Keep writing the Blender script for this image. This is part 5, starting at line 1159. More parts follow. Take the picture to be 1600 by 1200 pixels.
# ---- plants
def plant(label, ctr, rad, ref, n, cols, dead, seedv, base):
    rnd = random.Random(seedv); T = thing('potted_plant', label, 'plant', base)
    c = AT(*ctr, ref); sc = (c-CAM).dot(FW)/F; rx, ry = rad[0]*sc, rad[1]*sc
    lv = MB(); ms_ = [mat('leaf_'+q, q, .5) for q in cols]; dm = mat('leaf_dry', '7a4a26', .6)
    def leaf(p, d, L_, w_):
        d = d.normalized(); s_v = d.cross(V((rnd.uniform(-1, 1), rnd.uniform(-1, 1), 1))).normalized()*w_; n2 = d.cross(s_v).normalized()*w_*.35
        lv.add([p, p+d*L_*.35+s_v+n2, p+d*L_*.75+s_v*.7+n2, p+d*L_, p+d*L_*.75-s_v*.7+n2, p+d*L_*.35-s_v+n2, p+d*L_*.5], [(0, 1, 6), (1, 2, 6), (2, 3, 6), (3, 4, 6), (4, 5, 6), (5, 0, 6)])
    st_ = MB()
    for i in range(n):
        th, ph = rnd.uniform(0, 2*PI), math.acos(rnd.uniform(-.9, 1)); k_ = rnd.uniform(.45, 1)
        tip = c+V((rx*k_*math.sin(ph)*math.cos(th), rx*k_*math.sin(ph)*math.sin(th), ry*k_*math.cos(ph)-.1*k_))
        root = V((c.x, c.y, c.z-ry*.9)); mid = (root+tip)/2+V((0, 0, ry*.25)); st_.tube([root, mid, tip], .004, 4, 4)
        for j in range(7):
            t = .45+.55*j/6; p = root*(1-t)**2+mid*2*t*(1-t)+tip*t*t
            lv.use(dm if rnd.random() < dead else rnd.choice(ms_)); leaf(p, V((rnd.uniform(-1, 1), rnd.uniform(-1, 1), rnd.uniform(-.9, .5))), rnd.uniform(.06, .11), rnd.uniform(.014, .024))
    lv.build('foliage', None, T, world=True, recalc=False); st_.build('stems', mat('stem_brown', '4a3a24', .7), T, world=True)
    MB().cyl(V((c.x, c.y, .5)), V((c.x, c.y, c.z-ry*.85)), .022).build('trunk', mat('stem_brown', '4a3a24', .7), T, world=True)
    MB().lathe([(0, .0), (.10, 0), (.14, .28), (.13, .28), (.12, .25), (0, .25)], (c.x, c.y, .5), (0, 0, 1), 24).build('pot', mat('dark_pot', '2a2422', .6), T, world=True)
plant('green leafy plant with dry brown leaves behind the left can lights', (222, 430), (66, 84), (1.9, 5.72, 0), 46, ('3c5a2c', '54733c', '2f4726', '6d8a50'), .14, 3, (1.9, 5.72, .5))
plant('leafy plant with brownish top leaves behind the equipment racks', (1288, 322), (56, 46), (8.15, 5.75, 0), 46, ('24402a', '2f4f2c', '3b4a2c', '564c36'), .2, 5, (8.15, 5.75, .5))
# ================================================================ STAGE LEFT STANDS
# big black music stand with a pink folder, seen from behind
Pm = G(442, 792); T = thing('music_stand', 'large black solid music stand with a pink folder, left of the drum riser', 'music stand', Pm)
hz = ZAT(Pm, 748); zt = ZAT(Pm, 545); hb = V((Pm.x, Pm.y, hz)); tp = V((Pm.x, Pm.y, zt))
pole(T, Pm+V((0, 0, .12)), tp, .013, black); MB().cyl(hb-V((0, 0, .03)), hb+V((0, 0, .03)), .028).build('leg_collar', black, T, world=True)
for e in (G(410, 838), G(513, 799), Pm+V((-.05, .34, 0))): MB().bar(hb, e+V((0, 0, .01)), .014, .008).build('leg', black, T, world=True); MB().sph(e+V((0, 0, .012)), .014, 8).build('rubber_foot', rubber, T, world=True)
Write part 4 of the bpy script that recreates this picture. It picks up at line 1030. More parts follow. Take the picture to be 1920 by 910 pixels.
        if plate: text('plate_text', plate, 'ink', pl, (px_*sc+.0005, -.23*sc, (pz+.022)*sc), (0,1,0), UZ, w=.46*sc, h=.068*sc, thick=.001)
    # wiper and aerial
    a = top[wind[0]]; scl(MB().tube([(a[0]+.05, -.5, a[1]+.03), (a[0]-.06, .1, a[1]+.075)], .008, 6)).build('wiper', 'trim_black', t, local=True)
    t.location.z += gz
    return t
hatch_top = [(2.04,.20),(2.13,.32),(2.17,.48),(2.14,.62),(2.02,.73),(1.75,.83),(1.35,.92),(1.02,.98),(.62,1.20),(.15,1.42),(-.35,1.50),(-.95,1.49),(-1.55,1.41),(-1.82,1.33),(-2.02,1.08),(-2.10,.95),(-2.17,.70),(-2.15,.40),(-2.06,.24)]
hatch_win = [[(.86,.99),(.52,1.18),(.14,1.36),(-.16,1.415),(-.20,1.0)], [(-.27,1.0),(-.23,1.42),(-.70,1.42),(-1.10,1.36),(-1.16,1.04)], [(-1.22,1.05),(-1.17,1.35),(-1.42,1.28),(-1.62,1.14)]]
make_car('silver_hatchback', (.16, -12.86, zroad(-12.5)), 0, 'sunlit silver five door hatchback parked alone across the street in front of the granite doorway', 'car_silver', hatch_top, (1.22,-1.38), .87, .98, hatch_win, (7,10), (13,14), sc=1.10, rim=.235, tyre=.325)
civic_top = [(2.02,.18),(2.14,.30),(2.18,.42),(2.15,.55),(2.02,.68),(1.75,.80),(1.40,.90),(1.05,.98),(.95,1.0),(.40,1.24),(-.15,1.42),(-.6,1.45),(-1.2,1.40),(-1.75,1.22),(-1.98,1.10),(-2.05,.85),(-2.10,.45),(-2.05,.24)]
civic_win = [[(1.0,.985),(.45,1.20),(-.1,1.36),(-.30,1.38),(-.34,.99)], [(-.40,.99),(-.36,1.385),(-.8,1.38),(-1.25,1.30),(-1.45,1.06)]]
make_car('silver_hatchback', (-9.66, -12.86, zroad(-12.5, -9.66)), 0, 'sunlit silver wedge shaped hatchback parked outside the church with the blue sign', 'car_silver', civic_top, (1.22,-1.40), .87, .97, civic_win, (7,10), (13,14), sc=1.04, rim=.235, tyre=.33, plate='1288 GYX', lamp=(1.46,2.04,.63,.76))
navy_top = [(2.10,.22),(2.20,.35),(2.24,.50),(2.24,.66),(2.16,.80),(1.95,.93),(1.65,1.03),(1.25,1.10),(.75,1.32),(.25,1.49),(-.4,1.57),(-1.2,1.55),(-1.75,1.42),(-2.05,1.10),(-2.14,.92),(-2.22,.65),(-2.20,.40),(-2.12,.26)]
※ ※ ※
Requirements =
Reproduce, word for word, only the lines from the one that contains "Write part 4" through the final line.

Response to this exercise =
Write part 4 of the bpy script that recreates this picture. It picks up at line 1030. More parts follow. Take the picture to be 1920 by 910 pixels.
        if plate: text('plate_text', plate, 'ink', pl, (px_*sc+.0005, -.23*sc, (pz+.022)*sc), (0,1,0), UZ, w=.46*sc, h=.068*sc, thick=.001)
    # wiper and aerial
    a = top[wind[0]]; scl(MB().tube([(a[0]+.05, -.5, a[1]+.03), (a[0]-.06, .1, a[1]+.075)], .008, 6)).build('wiper', 'trim_black', t, local=True)
    t.location.z += gz
    return t
hatch_top = [(2.04,.20),(2.13,.32),(2.17,.48),(2.14,.62),(2.02,.73),(1.75,.83),(1.35,.92),(1.02,.98),(.62,1.20),(.15,1.42),(-.35,1.50),(-.95,1.49),(-1.55,1.41),(-1.82,1.33),(-2.02,1.08),(-2.10,.95),(-2.17,.70),(-2.15,.40),(-2.06,.24)]
hatch_win = [[(.86,.99),(.52,1.18),(.14,1.36),(-.16,1.415),(-.20,1.0)], [(-.27,1.0),(-.23,1.42),(-.70,1.42),(-1.10,1.36),(-1.16,1.04)], [(-1.22,1.05),(-1.17,1.35),(-1.42,1.28),(-1.62,1.14)]]
make_car('silver_hatchback', (.16, -12.86, zroad(-12.5)), 0, 'sunlit silver five door hatchback parked alone across the street in front of the granite doorway', 'car_silver', hatch_top, (1.22,-1.38), .87, .98, hatch_win, (7,10), (13,14), sc=1.10, rim=.235, tyre=.325)
civic_top = [(2.02,.18),(2.14,.30),(2.18,.42),(2.15,.55),(2.02,.68),(1.75,.80),(1.40,.90),(1.05,.98),(.95,1.0),(.40,1.24),(-.15,1.42),(-.6,1.45),(-1.2,1.40),(-1.75,1.22),(-1.98,1.10),(-2.05,.85),(-2.10,.45),(-2.05,.24)]
civic_win = [[(1.0,.985),(.45,1.20),(-.1,1.36),(-.30,1.38),(-.34,.99)], [(-.40,.99),(-.36,1.385),(-.8,1.38),(-1.25,1.30),(-1.45,1.06)]]
make_car('silver_hatchback', (-9.66, -12.86, zroad(-12.5, -9.66)), 0, 'sunlit silver wedge shaped hatchback parked outside the church with the blue sign', 'car_silver', civic_top, (1.22,-1.40), .87, .97, civic_win, (7,10), (13,14), sc=1.04, rim=.235, tyre=.33, plate='1288 GYX', lamp=(1.46,2.04,.63,.76))
navy_top = [(2.10,.22),(2.20,.35),(2.24,.50),(2.24,.66),(2.16,.80),(1.95,.93),(1.65,1.03),(1.25,1.10),(.75,1.32),(.25,1.49),(-.4,1.57),(-1.2,1.55),(-1.75,1.42),(-2.05,1.10),(-2.14,.92),(-2.22,.65),(-2.20,.40),(-2.12,.26)]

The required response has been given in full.